Elaine Paige: 'Come on, girls, if a man puts his hand on your knee or your bum, then deal with it'

Hannah Furness
Elaine Paige - Andrew Crowley

Elaine Paige, the singer and Radio 2 presenter, has encouraged young women to “just deal with it” if a man “puts his hand on your knee or your bum”, saying life would be dreary if they are discouraged from flirting.

Paige, 70, said she had “of course” been hit on by predatory men, joking she would be “really embarrassed” if she had managed to avoid it.

But while rape and sexual assault are “completely unacceptable”, she said, other behaviour should be treated with “perspective”.

In an interview with the Mail on Sunday’s Event magazine, which made reference to the Me Too movement, Paige also said she objected to being called a diva because it is “sexist”, and was “very hot” on the issue of equal pay.

Asked if she had endured advances from “predatory males”, she said: “Of course I have!
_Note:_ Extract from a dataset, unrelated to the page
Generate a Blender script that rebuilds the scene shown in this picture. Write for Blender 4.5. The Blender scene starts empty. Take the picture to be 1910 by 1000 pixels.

My God! I would be really embarrassed to sit here and say that it never happened to me.”

Elaine Page in Cats

She added: “Listen, we've got to get all of this in perspective. Rape or any sort of assault is completely unacceptable. But come on, girls, if a man puts his hand on your knee or your bum, then deal with it.

“Are we really wanting to get to a stage when a man never flirts again? What a dreary life!

“In fact, I'm thinking of getting a badge made saying: #Cooee! I'm over here. It's not too late.”

Elaine Paige (right) at the London Palladium in 1987 Credit: Rex

The broadcaster, who rose to fame in musical theatre with roles in Hair, Evita and Cats and now hosts Elaine Paige on Sunday on Radio 2, said she was a firm believer in equal pay.

“Oh, I'm very hot on that,” she said. “If you're doing the same job as a man, you should be paid the same.

“That Mr Humphrys on the Today programme made disparaging off-air remarks about his female colleagues' pay and I found that absolutely appalling.”

Elaine Paige Credit:  Andrew Crowley

She also objects strongly to being called a “diva”, despite her singing talents, saying: “I think the word is overused - and it's sexist. No one ever called a man a diva.

“I'm also called feisty but I find that a bit sexist, too. Again, have you ever heard that word applied to a man?”